Council approves first short-term rental rezoning

Ashley Thom Lecky is the first short-term rental owner in Lafayette to successfully rezone an STR after new rules passed last year banned STRs from single family zoning districts. Photo by Travis Gauthier

Lafayette’s City Council approved the first rezoning to accommodate an existing short-term rental, opening the door for dozens more that face closure this year. But other STRs may have to navigate a more fraught path to continue operating in single-family neighborhoods. 

The council voted unanimously Tuesday to rezone the historic Hanley-Gueno House on Sterling Street from single-family to residential mixed-used to allow owner Ashley Thom Lecky to continue operating the short-term rental she’s run there for the past five years. 

“I don’t live far from this. I pass by it every day, and I know what it once was before they obtained the house. This has improved the community. It hasn’t taken away in this instance, on this case,” City Councilman Kenneth Boudreaux, whose district includes the property, said at Tuesday’s council meeting. “I do not intend to put a blanket over everything that is good going on for the sake of something bad that happened.”

Lecky’s case is the first STR rezoning under new rules passed by the City Council last year. Those rules require owners of existing STRs to apply for a permit from Lafayette Consolidated Government by April 1 to continue operating within city limits. But they also prohibit STRs from operating in single-family zoning districts effective Oct. 6, banning them from 75% of the city’s residential areas. That leaves roughly 150 existing STRs in single-family neighborhoods with two options: get rezoned or get out of the business. 

But the Sterling Street case may not be a sign of what’s to come since the stars appear to have aligned for its rezoning. The 1901 home’s historic status, broad support among City Council members and lack of opposition from neighbors made it a rezoning unicorn. 

“I know all my neighbors. I have relationships with all of them, and I communicate with them on a regular basis,” says Lecky, who’s lived on the property since 2007 and invested tens of thousands of dollars into renovating it. “So I reached out to all of them to let them know what I was going to do, what I was going to request and why, and they have been supportive.”

That was critical for Lecky, whose rezoning has taken three months and thousands of dollars. Rezonings are costly, time-consuming and fraught with risk since they frequently draw vocal opposition from nearby residents who can often convince the council to concede to their concerns. That’s a process that needs to be fixed as the city contemplates a rush of similar applications ahead of the deadlines facing similar STRs later this year, City Councilman Thomas Hooks said Tuesday, calling it an unintended consequence of the city’s new STR rules. 
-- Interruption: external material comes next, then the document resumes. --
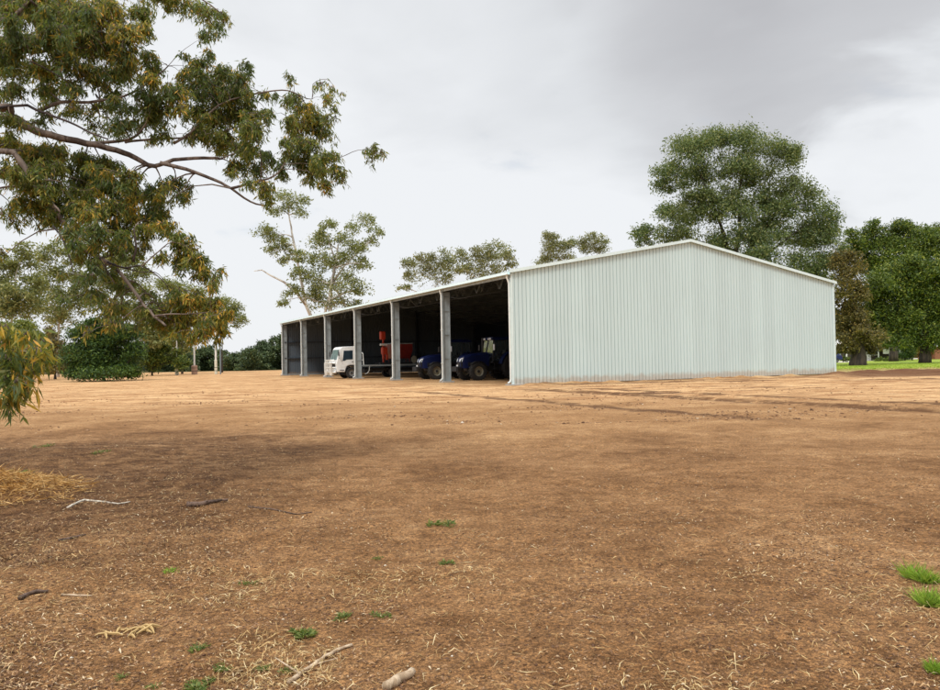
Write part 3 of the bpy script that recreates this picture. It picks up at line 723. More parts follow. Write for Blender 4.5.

“We should really, from my perspective, discourage this from being the avenue to deal with these types of issues,” Hooks said. “I don’t want that to be read as pro-STR or anti-STR. It’s really about what’s a good policy tool. This does not feel like it, in terms of rezoning individual lots for particular uses. I think we will see more of these, [and] I think we’ll need a better answer than the rezoning process.”